Initially reticent, the men then came up to get their food.

Anthropology, most textbooks instruct, is dedicated to putting yourself in ‘their’ shoes. To achieve this, the discipline’s principal methodology remains participant-observation. You research a group of people by getting to know them well; you develop trust, understanding, sympathy, and, ideally, empathy. In other words, you create rapport—long term relationships of trust and understanding.

“Rapport” is central to our understanding of anthropological research. For example, a recent anthropology textbook explains “rapport” to undergraduates in even simpler terms:

Ethnographers strive to establish rapport—a good, friendly working relationship based on personal contact—with our hosts (Kottak 2000, 35)

These formulations seem common enough. They make ‘good sense’; we need rapport for ‘good’ fieldwork.

When teaching the importance of rapport in socio-cultural anthropology to undergraduates, the ‘go-to’ text is Geertz’s (1972) “Notes on a Balinese Cockfight”. Ostensibly, Geertz wrote about “deep play”: a cultural disposition by which we get involved way over our heads in games and competitions. Geertz analyses, for example, why a Balinese man bets on a fighting cock that he thinks will lose. But like most other readers, I want to overlook his point. What stands for us is Geertz’s account of how he and his wife Hildred were initially accepted by the villagers. The story has now become part of anthropological lore.

Things didn’t start well for the couple. Geertz describes how he and his wife were initially held at a distance: “everyone ignored us in the way only a Balinese can do”. However, after days of being treated as if they “simply did not exist”,  they had the good fortune to attend a cockfight. These are illegal in Indonesia and the police raided:

People raced down the road, disappeared head first over walls, scrambled under platforms, and folded themselves behind wicker screens, scuttled up coconut trees... Everything was dust and panic."

Husband and wife scurried way, following “another fugitive” who “ducked suddenly into a compound....and we...followed him. As the three of us came tumbling into the courtyard”.
Long story short: “Everyone in the village knew we had fled like everyone else” (Geertz 1972, 4). 

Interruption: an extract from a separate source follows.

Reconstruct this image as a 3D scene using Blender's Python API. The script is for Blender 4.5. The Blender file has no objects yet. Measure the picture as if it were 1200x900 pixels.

They all knew that the Geertzs had “demonstrated [their] solidarity with what were now [their] co-villagers”. A, a result of this shared experience their relationships changed, literally overnight:
The next morning the village was a completely different world for us. Not only were we no longer invisible, we were suddenly the center of all attention (Geertz 1972, 4).

The shared experience of escaping the police at the cockfight:

was the turning point so far as our relationship to the community was concerned, and we were quite literally "in." The whole village opened up to us, probably more than it ever would have otherwise (Geertz 1972, 4).

Geertz explicitly credits this experience for:

achieving that mysterious necessity of anthropological field work, rapport…It led to a sudden and unusually complete acceptance into a society extremely difficult for outsiders to penetrate. It gave me the kind of immediate, inside-view grasp of an aspect of "peasant mentality" that anthropologists not fortunate enough to flee headlong with their subjects from armed authorities normally do not get (Geertz 1972, 4).

As a result of their cockfight experience, the Geertzs built rapport very quickly and by accident. It’s not always as simple as that. As turned out, helping lay the foundations was not enough to ‘cement’ my position in the community, nor should I have expected it to be. Nevertheless, being the very first morning of my visit, this was a much better start to fieldwork than I could have had hoped for.